- _Data excerpt_:
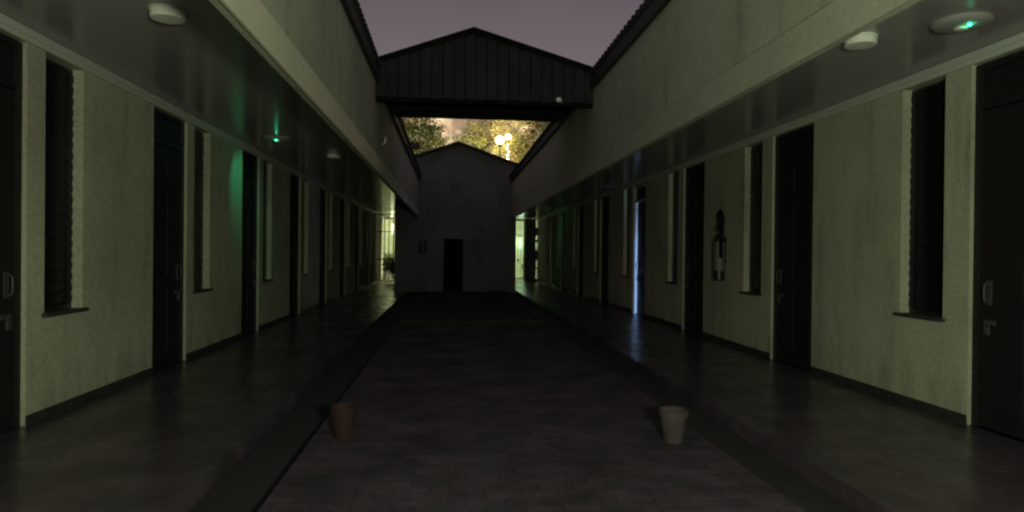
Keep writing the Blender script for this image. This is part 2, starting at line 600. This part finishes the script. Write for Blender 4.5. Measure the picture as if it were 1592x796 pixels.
def wing(n, xw, xf, doors, windows, wd, ww, label, open_idx=None):
    t = thing("school_wing", label, "building", (0, 0, 0))
    def X(d): return xw - n * d
    ops = sorted([(y, y + wd, 0.0) for y in doors] + [(y, y + ww, .86) for y in windows])
    wl_ = MB()
    y = Y0
    TH = .20
    for a, b, z in ops:
        wl_.box(X(0), X(TH), y, a, 0, 3.11)
        if z > 0:
            wl_.box(X(0), X(TH), a, b, 0, z)
        y = b
    wl_.box(X(0), X(TH), y, Y1, 0, 3.11)
    wl_.box(X(0), X(TH), Y0, Y1, 3.112, 4.0)
    wl_.build("wall", M_wall, t)
    ow = MB()
    xo = xw - n * 5.6
    ow.box(xo, xo - n * .2, Y0 - .2, Y1, 0, 4.3)
    ow.box(X(.0), xo, Y0 - .2, Y0 - .002, 0, 4.0)
    ow.box(X(.205), xo, Y1 - .2, Y1 - .002, 0, 4.0)
    ow.box(X(.205), xo, Y0, Y1 - .205, -.01, .01)
    ow.build("outer_wall", M_wall_end, t)
    MB().box(X(-.001), xf - n * .062, Y0, Y1, ZC, ZC + .02).build("walkway_ceiling", M_pvc, t)
    c = MB()
    c.bbox(X(-.035), X(-.001), Y0, Y1, 3.155, 3.218, .008)
    c.box(X(-.014), X(-.001), Y0, Y1, 3.115, 3.156)
    c.build("cornice", M_corn, t)
    sk = MB()
    yy = Y0
    for a in doors:
        sk.box(X(-.012), X(-.001), yy, a, 0.001, .085)
        yy = a + wd
    sk.box(X(-.012), X(-.001), yy, Y1, 0.001, .085)
    sk.build("skirting", M_skirt, t)
    # fascia: rendered drop wall with a pale board along its foot
    YF = 23.58
    MB().box(xf, xf - n * .06, Y0, YF, ZF0 + .012, ZF1).build("fascia", M_fascia, t)
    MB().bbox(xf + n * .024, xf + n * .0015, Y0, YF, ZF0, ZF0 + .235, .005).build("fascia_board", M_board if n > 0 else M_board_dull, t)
    gt = MB()
    gt.bbox(xf + n * .06, xf + n * .002, Y0, YF, ZF1 - .17, ZF1 - .002, .008)
    k = 0.0
    gt.build("gutter", M_gutter, t)
    # corrugated roof, slope up from the courtyard to a ridge over the rooms
    pr = [(xf + n * .10, 4.215), (xf - n * 2.6, 4.215 + 2.7 * .21), (xf - n * 5.3, 4.215 + 5.4 * .21), (xf - n * 9.0, 4.215 + 5.4 * .21 - 3.7 * .24)]
    per, seg = .17, 6
    N = int((Y1 - Y0 + .4) / per * seg)
    vs, fs = [], []
    for i in range(N + 1):
        yy = Y0 - .2 + i * per / seg
        dz = .022 * sin(2 * pi * i / seg)
        for (px, pz) in pr:
            vs.append((px, yy, pz + dz))
        for (px, pz) in pr:
            vs.append((px, yy, pz + dz - .006))
    q = len(pr)
    for i in range(N):
        a, b = i * 2 * q, (i + 1) * 2 * q
        for j in range(q - 1):
            fs.append((a + j, a + j + 1, b + j + 1, b + j))
            fs.append((a + q + j, b + q + j, b + q + j + 1, a + q + j + 1))
        fs.append((a, b, b + q, a + q))
        fs.append((a + q - 1, a + 2 * q - 1, b + 2 * q - 1, b + q - 1))
    rm = MB()
    rm.add(vs, fs, False)
    rm.build("roof", M_roof, t)
    # gable infill
    for gy in (Y0 - .1, Y1 - .08):
        pass
    first = None
    for i, yd in enumerate(doors):
        if i == open_idx:
            make_door(n, wd, t, (xw, yd, 0), radians(2.2), .032, M_ajar)
            continue
        if first is None:
            first = make_door(n, wd, t, (xw, yd, 0))
        else:
            dup_part(first, t, (xw, yd, 0))
    fw = None
    for yd in windows:
        if fw is None:
            fw = make_window(n, ww, t, (xw, yd, 0))
        else:
            dup_part(fw, t, (xw, yd, 0))
    # partition walls between the rooms
    pm = MB()
    base = doors[0]
    stp = doors[1] - doors[0]
    for i in range(-3, 12):
        yp = base + stp * i + 2.1 + (stp - 2.1) * .5
        if Y0 + .3 < yp < Y1 - .6 and not any(a - .1 < yp < b + .1 for a, b, z in ops):
            pm = MB()
            pm.box(X(.202), xo, yp, yp + .12, .011, 4.0)
            pm.build("partition", M_inner, t)
    return t


L_step, R_step = 3.245, 3.51
L_doors = [1.445 + L_step * k for k in range(9)]
L_wins = [2.655 + L_step * k for k in range(9)]
R_doors = [0.73 + R_step * k for k in range(9)]
R_wins = [2.07 + R_step * k for k in range(9)]
wing(1, XL, FL, L_doors, L_wins, .97, .58, "long single-storey wing with dark doors and louvred windows on the left side of the courtyard")
wing(-1, XR, FR, R_doors, R_wins, 1.04, .57, "long single-storey wing on the right side, one of its doors ajar with blue light inside", open_idx=4)

# television inside the room whose door stands ajar
yb = R_doors[4]
tv = thing("television", "lit television glowing blue inside the room with the door ajar", "television", (5.62, yb + .58, 0.0), rz=radians(8))
M_screen = mat("lit_screen", (0.02, 0.02, 0.03), 0.3, emit=(0.36, 0.56, 1.0), estr=330)
MB().bbox(-.015, .03, -.36, .36, .50, .94, .008).build("casing", M_blackm, tv)
MB().box(-.019, -.0155, -.34, .34, .52, .92).build("screen", M_screen, tv)
st = MB()
st.bbox(-.12, .14, -.40, .40, .0, .44, .01)
st.bbox(-.02, .03, -.05, .05, .44, .51, .004)
st.build("stand", M_door, tv)

# ------------------------------------------------------------------ ceiling lights (round, switched off)
def make_ceiling_light(loc, label):
    t = thing("ceiling_light", label, "ceiling light", loc, "round ceiling lights along the walkways")
    MB().lathe([(.125, 0), (.125, -.018), (.118, -.022)], n=36).build("base", M_white, t)
    MB().lathe([(.117, -.020), (.119, -.024), (.119, -.062), (.112, -.070), (.02, -.074)], n=36).build("cover", M_opal, t)
    return t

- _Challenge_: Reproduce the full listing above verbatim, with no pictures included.

- _Exercise answer_:
Keep writing the Blender script for this image. This is part 2, starting at line 600. This part finishes the script. Write for Blender 4.5. Measure the picture as if it were 1592x796 pixels.
def wing(n, xw, xf, doors, windows, wd, ww, label, open_idx=None):
    t = thing("school_wing", label, "building", (0, 0, 0))
    def X(d): return xw - n * d
    ops = sorted([(y, y + wd, 0.0) for y in doors] + [(y, y + ww, .86) for y in windows])
    wl_ = MB()
    y = Y0
    TH = .20
    for a, b, z in ops:
        wl_.box(X(0), X(TH), y, a, 0, 3.11)
        if z > 0:
            wl_.box(X(0), X(TH), a, b, 0, z)
        y = b
    wl_.box(X(0), X(TH), y, Y1, 0, 3.11)
    wl_.box(X(0), X(TH), Y0, Y1, 3.112, 4.0)
    wl_.build("wall", M_wall, t)
    ow = MB()
    xo = xw - n * 5.6
    ow.box(xo, xo - n * .2, Y0 - .2, Y1, 0, 4.3)
    ow.box(X(.0), xo, Y0 - .2, Y0 - .002, 0, 4.0)
    ow.box(X(.205), xo, Y1 - .2, Y1 - .002, 0, 4.0)
    ow.box(X(.205), xo, Y0, Y1 - .205, -.01, .01)
    ow.build("outer_wall", M_wall_end, t)
    MB().box(X(-.001), xf - n * .062, Y0, Y1, ZC, ZC + .02).build("walkway_ceiling", M_pvc, t)
    c = MB()
    c.bbox(X(-.035), X(-.001), Y0, Y1, 3.155, 3.218, .008)
    c.box(X(-.014), X(-.001), Y0, Y1, 3.115, 3.156)
    c.build("cornice", M_corn, t)
    sk = MB()
    yy = Y0
    for a in doors:
        sk.box(X(-.012), X(-.001), yy, a, 0.001, .085)
        yy = a + wd
    sk.box(X(-.012), X(-.001), yy, Y1, 0.001, .085)
    sk.build("skirting", M_skirt, t)
    # fascia: rendered drop wall with a pale board along its foot
    YF = 23.58
    MB().box(xf, xf - n * .06, Y0, YF, ZF0 + .012, ZF1).build("fascia", M_fascia, t)
    MB().bbox(xf + n * .024, xf + n * .0015, Y0, YF, ZF0, ZF0 + .235, .005).build("fascia_board", M_board if n > 0 else M_board_dull, t)
    gt = MB()
    gt.bbox(xf + n * .06, xf + n * .002, Y0, YF, ZF1 - .17, ZF1 - .002, .008)
    k = 0.0
    gt.build("gutter", M_gutter, t)
    # corrugated roof, slope up from the courtyard to a ridge over the rooms
    pr = [(xf + n * .10, 4.215), (xf - n * 2.6, 4.215 + 2.7 * .21), (xf - n * 5.3, 4.215 + 5.4 * .21), (xf - n * 9.0, 4.215 + 5.4 * .21 - 3.7 * .24)]
    per, seg = .17, 6
    N = int((Y1 - Y0 + .4) / per * seg)
    vs, fs = [], []
    for i in range(N + 1):
        yy = Y0 - .2 + i * per / seg
        dz = .022 * sin(2 * pi * i / seg)
        for (px, pz) in pr:
            vs.append((px, yy, pz + dz))
        for (px, pz) in pr:
            vs.append((px, yy, pz + dz - .006))
    q = len(pr)
    for i in range(N):
        a, b = i * 2 * q, (i + 1) * 2 * q
        for j in range(q - 1):
            fs.append((a + j, a + j + 1, b + j + 1, b + j))
            fs.append((a + q + j, b + q + j, b + q + j + 1, a + q + j + 1))
        fs.append((a, b, b + q, a + q))
        fs.append((a + q - 1, a + 2 * q - 1, b + 2 * q - 1, b + q - 1))
    rm = MB()
    rm.add(vs, fs, False)
    rm.build("roof", M_roof, t)
    # gable infill
    for gy in (Y0 - .1, Y1 - .08):
        pass
    first = None
    for i, yd in enumerate(doors):
        if i == open_idx:
            make_door(n, wd, t, (xw, yd, 0), radians(2.2), .032, M_ajar)
            continue
        if first is None:
            first = make_door(n, wd, t, (xw, yd, 0))
        else:
            dup_part(first, t, (xw, yd, 0))
    fw = None
    for yd in windows:
        if fw is None:
            fw = make_window(n, ww, t, (xw, yd, 0))
        else:
            dup_part(fw, t, (xw, yd, 0))
    # partition walls between the rooms
    pm = MB()
    base = doors[0]
    stp = doors[1] - doors[0]
    for i in range(-3, 12):
        yp = base + stp * i + 2.1 + (stp - 2.1) * .5
        if Y0 + .3 < yp < Y1 - .6 and not any(a - .1 < yp < b + .1 for a, b, z in ops):
            pm = MB()
            pm.box(X(.202), xo, yp, yp + .12, .011, 4.0)
            pm.build("partition", M_inner, t)
    return t


L_step, R_step = 3.245, 3.51
L_doors = [1.445 + L_step * k for k in range(9)]
L_wins = [2.655 + L_step * k for k in range(9)]
R_doors = [0.73 + R_step * k for k in range(9)]
R_wins = [2.07 + R_step * k for k in range(9)]
wing(1, XL, FL, L_doors, L_wins, .97, .58, "long single-storey wing with dark doors and louvred windows on the left side of the courtyard")
wing(-1, XR, FR, R_doors, R_wins, 1.04, .57, "long single-storey wing on the right side, one of its doors ajar with blue light inside", open_idx=4)

# television inside the room whose door stands ajar
yb = R_doors[4]
tv = thing("television", "lit television glowing blue inside the room with the door ajar", "television", (5.62, yb + .58, 0.0), rz=radians(8))
M_screen = mat("lit_screen", (0.02, 0.02, 0.03), 0.3, emit=(0.36, 0.56, 1.0), estr=330)
MB().bbox(-.015, .03, -.36, .36, .50, .94, .008).build("casing", M_blackm, tv)
MB().box(-.019, -.0155, -.34, .34, .52, .92).build("screen", M_screen, tv)
st = MB()
st.bbox(-.12, .14, -.40, .40, .0, .44, .01)
st.bbox(-.02, .03, -.05, .05, .44, .51, .004)
st.build("stand", M_door, tv)

# ------------------------------------------------------------------ ceiling lights (round, switched off)
def make_ceiling_light(loc, label):
    t = thing("ceiling_light", label, "ceiling light", loc, "round ceiling lights along the walkways")
    MB().lathe([(.125, 0), (.125, -.018), (.118, -.022)], n=36).build("base", M_white, t)
    MB().lathe([(.117, -.020), (.119, -.024), (.119, -.062), (.112, -.070), (.02, -.074)], n=36).build("cover", M_opal, t)
    return t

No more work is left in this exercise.